● **What to produce**:
Make an exact transcription of the material, leaving out all images.

● **Given information**:
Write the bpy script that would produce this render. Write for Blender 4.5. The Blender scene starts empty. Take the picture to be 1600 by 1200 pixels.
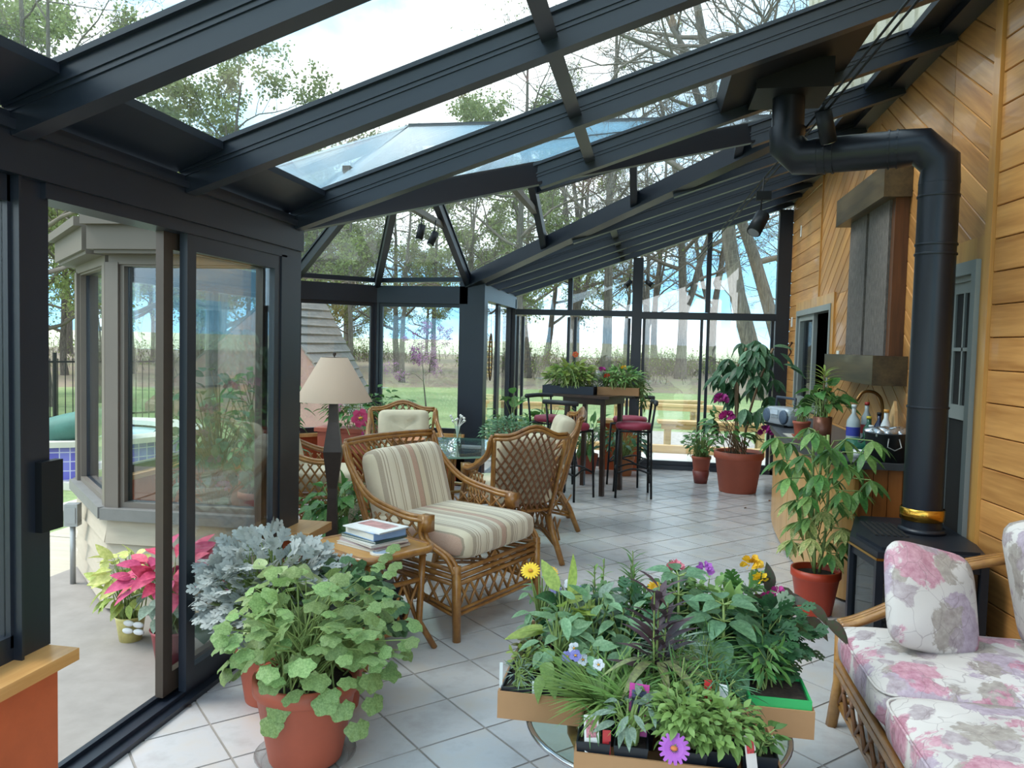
import bpy, math, random
import numpy as np
from mathutils import Vector, Matrix, Euler
PI = math.pi
SC = bpy.context.scene
COL = SC.collection
rnd = random.Random(7)

# ------------------------------------------------------------------ camera, sky, sun, exposure
cam_d = bpy.data.cameras.new('camera'); cam = bpy.data.objects.new('camera', cam_d); COL.objects.link(cam)
_yaw, _pit, _roll = math.radians(10.0), math.radians(2.92), math.radians(1.4)
cam.location = (0, 0, 1.58)
cam.rotation_euler = (Matrix.Rotation(_yaw, 3, 'Z') @ Matrix.Rotation(PI/2 - _pit, 3, 'X') @ Matrix.Rotation(_roll, 3, 'Z')).to_euler()
cam_d.sensor_width = 36.0; cam_d.lens = 36.0*1230/1600; cam_d.clip_start = .05; cam_d.clip_end = 400
SC.camera = cam
SC.view_settings.view_transform = 'Standard'
SC.view_settings.look = 'None'
SC.view_settings.gamma = 1.0
SC.view_settings.use_curve_mapping = False
SC.view_settings.exposure = 1.42
SC.cycles.transparent_max_bounces = 48
SC.cycles.max_bounces = 8
SC.cycles.use_denoising = True
SC.cycles.caustics_reflective = False
SC.cycles.caustics_refractive = False

world = bpy.data.worlds.new('overcast_sky'); SC.world = world
world.use_nodes = True
_n = world.node_tree.nodes; _l = world.node_tree.links
_n.clear()
_o = _n.new('ShaderNodeOutputWorld'); _b = _n.new('ShaderNodeBackground')
_tc = _n.new('ShaderNodeTexCoord'); _mp = _n.new('ShaderNodeMapping'); _mp.inputs['Scale'].default_value = (1.2, 1.2, 2.4)
_nz = _n.new('ShaderNodeTexNoise'); _nz.inputs['Scale'].default_value = 1.6; _nz.inputs['Detail'].default_value = 5; _nz.inputs['Roughness'].default_value = .55
_cr = _n.new('ShaderNodeValToRGB')
_cr.color_ramp.elements[0].position = .42; _cr.color_ramp.elements[0].color = (.20, .46, .68, 1)
_cr.color_ramp.elements[1].position = .60; _cr.color_ramp.elements[1].color = (.97, 1.0, 1.0, 1)
_l.new(_tc.outputs['Generated'], _mp.inputs[0]); _l.new(_mp.outputs[0], _nz.inputs['Vector']); _l.new(_nz.outputs['Fac'], _cr.inputs[0])
_l.new(_cr.outputs[0], _b.inputs['Color']); _b.inputs['Strength'].default_value = 1.25
_l.new(_b.outputs[0], _o.inputs['Surface'])

sun_d = bpy.data.lights.new('sun', 'SUN'); sun = bpy.data.objects.new('sun', sun_d); COL.objects.link(sun)
sun_d.energy = 1.2; sun_d.angle = math.radians(25); sun_d.color = (1, .97, .9)
sun.rotation_euler = Euler((math.radians(38), math.radians(-12), math.radians(-60)))

# ------------------------------------------------------------------ helpers
def lin(h):
    if isinstance(h, str):
        h = h.lstrip('#'); c = [int(h[i:i+2], 16)/255 for i in (0, 2, 4)]
        return tuple(x/12.92 if x <= .04045 else ((x+.055)/1.055)**2.4 for x in c)
    return h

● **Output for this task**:
Write the bpy script that would produce this render. Write for Blender 4.5. The Blender scene starts empty. Take the picture to be 1600 by 1200 pixels.
import bpy, math, random
import numpy as np
from mathutils import Vector, Matrix, Euler
PI = math.pi
SC = bpy.context.scene
COL = SC.collection
rnd = random.Random(7)

# ------------------------------------------------------------------ camera, sky, sun, exposure
cam_d = bpy.data.cameras.new('camera'); cam = bpy.data.objects.new('camera', cam_d); COL.objects.link(cam)
_yaw, _pit, _roll = math.radians(10.0), math.radians(2.92), math.radians(1.4)
cam.location = (0, 0, 1.58)
cam.rotation_euler = (Matrix.Rotation(_yaw, 3, 'Z') @ Matrix.Rotation(PI/2 - _pit, 3, 'X') @ Matrix.Rotation(_roll, 3, 'Z')).to_euler()
cam_d.sensor_width = 36.0; cam_d.lens = 36.0*1230/1600; cam_d.clip_start = .05; cam_d.clip_end = 400
SC.camera = cam
SC.view_settings.view_transform = 'Standard'
SC.view_settings.look = 'None'
SC.view_settings.gamma = 1.0
SC.view_settings.use_curve_mapping = False
SC.view_settings.exposure = 1.42
SC.cycles.transparent_max_bounces = 48
SC.cycles.max_bounces = 8
SC.cycles.use_denoising = True
SC.cycles.caustics_reflective = False
SC.cycles.caustics_refractive = False

world = bpy.data.worlds.new('overcast_sky'); SC.world = world
world.use_nodes = True
_n = world.node_tree.nodes; _l = world.node_tree.links
_n.clear()
_o = _n.new('ShaderNodeOutputWorld'); _b = _n.new('ShaderNodeBackground')
_tc = _n.new('ShaderNodeTexCoord'); _mp = _n.new('ShaderNodeMapping'); _mp.inputs['Scale'].default_value = (1.2, 1.2, 2.4)
_nz = _n.new('ShaderNodeTexNoise'); _nz.inputs['Scale'].default_value = 1.6; _nz.inputs['Detail'].default_value = 5; _nz.inputs['Roughness'].default_value = .55
_cr = _n.new('ShaderNodeValToRGB')
_cr.color_ramp.elements[0].position = .42; _cr.color_ramp.elements[0].color = (.20, .46, .68, 1)
_cr.color_ramp.elements[1].position = .60; _cr.color_ramp.elements[1].color = (.97, 1.0, 1.0, 1)
_l.new(_tc.outputs['Generated'], _mp.inputs[0]); _l.new(_mp.outputs[0], _nz.inputs['Vector']); _l.new(_nz.outputs['Fac'], _cr.inputs[0])
_l.new(_cr.outputs[0], _b.inputs['Color']); _b.inputs['Strength'].default_value = 1.25
_l.new(_b.outputs[0], _o.inputs['Surface'])

sun_d = bpy.data.lights.new('sun', 'SUN'); sun = bpy.data.objects.new('sun', sun_d); COL.objects.link(sun)
sun_d.energy = 1.2; sun_d.angle = math.radians(25); sun_d.color = (1, .97, .9)
sun.rotation_euler = Euler((math.radians(38), math.radians(-12), math.radians(-60)))

# ------------------------------------------------------------------ helpers
def lin(h):
    if isinstance(h, str):
        h = h.lstrip('#'); c = [int(h[i:i+2], 16)/255 for i in (0, 2, 4)]
        return tuple(x/12.92 if x <= .04045 else ((x+.055)/1.055)**2.4 for x in c)
    return h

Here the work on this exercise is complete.